The ZITADEL OIDC library is where we implement the OpenID Connect standard in a Go library. It is used by ZITADEL and our clients. Whenever we need to support additional parts of the specification or OAuth2-related RFCs in ZITADEL, the first step is to implement it in our OIDC library. In short, the following features lay important groundwork for later support in ZITADEL.

Dynamic Issuer

The framework can now set the issuer of tokens based on the hostname in the request. This is an improvement for multi-domain deployments. The feature was already in use for almost a year in ZITADEL and now is finally merged to be available to a wider audience.

Token Exchange (RFC 8693)

We have received a significant contribution from the community that completes the implementation of the Token Exchange flow. Big shoutout to lefelys for his pull request!

Device Authorization (RFC 8628)

The OIDC framework now offers device authorization flow as defined by RFC 8628. This feature allows authorization of devices that cannot open a browser for users to authenticate themselves.
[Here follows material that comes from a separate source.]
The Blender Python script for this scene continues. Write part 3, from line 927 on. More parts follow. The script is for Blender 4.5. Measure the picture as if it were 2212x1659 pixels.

Instead, a code is generated and displayed along with a URL where the user should point their browser to authenticate and authorize the device.

Test Coverage

We had a big bump in coverage after a community contribution from muir (Thanks!!) last November from 12% to almost 40%. Ever since then, we have been steadily growing coverage. And today we have crossed the 50% line!

Refactoring

We have started refactoring some core parts of the library. For v2, we have started to simplify the usage of the collection of token claims, user info, and introspection response. These used to be interfaces, with their implementations as private structs and tons of getter/setter methods. In the case of custom claims a map[string]interface{} had to be used, with awkward type assertions.

Now we export those structs, and by the use of generics/type parameters, it is now possible to replace the OIDC types with custom types as decoding/unmarshal targets, essentially allowing type-safe access to additional fields. Don’t worry, the standard types still carry a map if you need the flexibility.

The Future

We aim to continue to refactor parts of the library. We are looking to get rid of redundant code. Also, we are working hard to replace stale dependencies such as gorilla/mux. And we have some priorities planned, such as improving error handling and logging. In essence, the issue list gives a good overview of what we are planning to do.

Given the fact that we have some major refactoring in the pipeline, it might not be long until we tag a v3. However, we didn’t want to postpone the release of v2, as we had a split development target for almost a year now. Instead, we’ve decided to be more proactive when it comes to increasing to a new major version while refactoring.

Conclusion

The release notes for this and the upcoming releases can always be found on the Github releases page. We are forever grateful for PRs sent in by our Contributors.